The problem, Rempel said, is that “you don’t know how much heat you’re trapping in the oven,” with no way to gauge the temperature. So, he turned to using a crock pot instead, which has yielded better results. Rempel said he has tasted really good camas bulbs – dark brown, sweet and flavorful – but hasn’t quite figured out how to achieve that result consistently.

In addition to storing baked camas bulbs over the winter, some Tribes formed camas cakes, sometimes mixed with dried fruit or berries.

“I’ve never seen a description of the texture; just the process,” he said.

He tried mixing some with dried serviceberry and baking it.

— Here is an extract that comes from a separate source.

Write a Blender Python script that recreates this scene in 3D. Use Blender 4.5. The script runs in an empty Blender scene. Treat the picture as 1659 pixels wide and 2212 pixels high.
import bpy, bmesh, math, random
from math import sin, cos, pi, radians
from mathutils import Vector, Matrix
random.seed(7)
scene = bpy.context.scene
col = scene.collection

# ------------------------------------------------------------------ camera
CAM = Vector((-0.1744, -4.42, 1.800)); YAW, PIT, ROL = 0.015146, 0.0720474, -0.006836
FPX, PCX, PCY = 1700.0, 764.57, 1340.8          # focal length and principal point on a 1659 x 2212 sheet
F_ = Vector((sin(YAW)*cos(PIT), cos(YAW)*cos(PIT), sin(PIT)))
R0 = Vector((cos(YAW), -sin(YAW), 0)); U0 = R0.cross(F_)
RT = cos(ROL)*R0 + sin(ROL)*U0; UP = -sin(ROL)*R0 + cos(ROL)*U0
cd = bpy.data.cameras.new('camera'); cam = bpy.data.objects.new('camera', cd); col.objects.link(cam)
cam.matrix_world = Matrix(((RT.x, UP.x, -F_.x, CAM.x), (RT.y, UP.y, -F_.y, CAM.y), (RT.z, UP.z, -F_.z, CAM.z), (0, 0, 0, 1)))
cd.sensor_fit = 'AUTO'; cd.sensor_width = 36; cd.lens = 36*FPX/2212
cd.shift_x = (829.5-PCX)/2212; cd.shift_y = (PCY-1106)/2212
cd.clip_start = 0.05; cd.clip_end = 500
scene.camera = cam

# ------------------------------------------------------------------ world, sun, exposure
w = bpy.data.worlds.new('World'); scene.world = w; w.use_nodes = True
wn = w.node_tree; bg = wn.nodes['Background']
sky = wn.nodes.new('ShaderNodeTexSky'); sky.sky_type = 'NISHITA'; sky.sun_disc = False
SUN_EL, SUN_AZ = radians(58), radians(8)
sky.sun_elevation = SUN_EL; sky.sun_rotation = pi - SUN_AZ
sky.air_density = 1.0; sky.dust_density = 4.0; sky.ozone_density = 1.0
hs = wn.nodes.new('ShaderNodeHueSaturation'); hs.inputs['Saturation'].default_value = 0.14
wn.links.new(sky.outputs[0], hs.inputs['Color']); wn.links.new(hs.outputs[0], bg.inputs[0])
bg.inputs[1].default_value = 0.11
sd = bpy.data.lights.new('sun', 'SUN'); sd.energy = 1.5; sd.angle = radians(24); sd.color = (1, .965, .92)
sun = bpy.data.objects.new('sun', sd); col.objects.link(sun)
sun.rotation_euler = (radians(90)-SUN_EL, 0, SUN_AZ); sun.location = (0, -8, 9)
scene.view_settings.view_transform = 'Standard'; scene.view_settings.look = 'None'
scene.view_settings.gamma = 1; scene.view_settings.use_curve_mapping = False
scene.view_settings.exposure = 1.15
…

“It tasted Ok, but it was very leathery,” Rempel said. He put the next mixture in the blender with some water, before forming it into cakes and baking. This one refused to hold together, crumbling into powder. Rempel said he also mixed some of the camas with huckleberries but felt that they overwhelmed the camas flavor.

The Tribe is also experimenting with growing conditions. On a site near the powwow grounds, it has divided a field into four squares: A control plot, where no action is taken; a plot that is mowed, a plot that is burned seasonally and a plot where the Tribe does both mowing and burning. The idea is to compare how each of the plots does over five years.

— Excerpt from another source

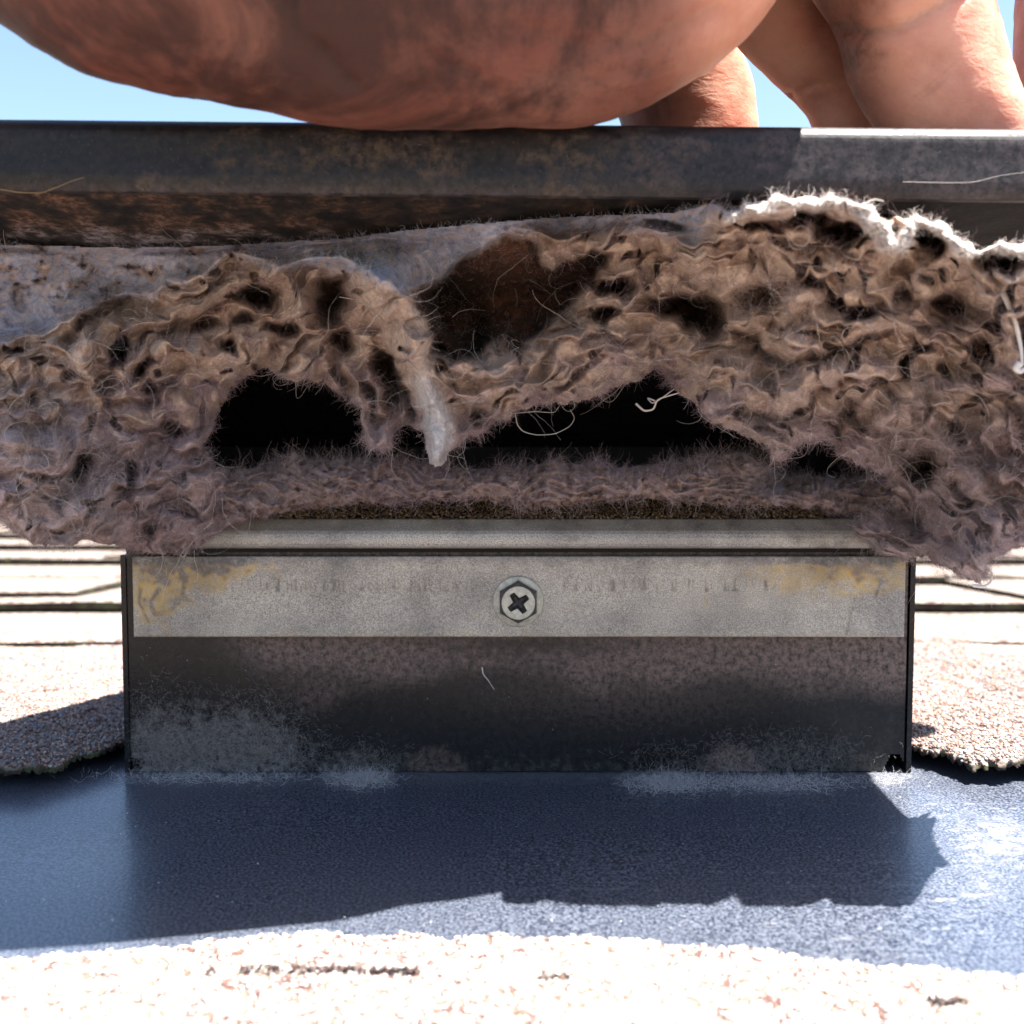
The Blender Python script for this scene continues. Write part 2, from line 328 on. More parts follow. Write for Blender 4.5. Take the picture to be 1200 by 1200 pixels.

So far, Rempel said, the mowed-only patch has produced the thickest blooms, but it’s not yet clear which plot will ultimately produce the best quality or how the soil will respond to the different treatments.

As with the Linfield site, members of the Tribe’s Cultural Resources Department told the audience that camas can be present but unnoticed in areas long turned to other uses.

“In 2005 or 2006, there was a wildfire on this property (at the time under different ownership),” Cultural Resources Department Manager David Harrelson said. “And every year after that, the camas exploded.”

The landowners later sold the property to the Tribe.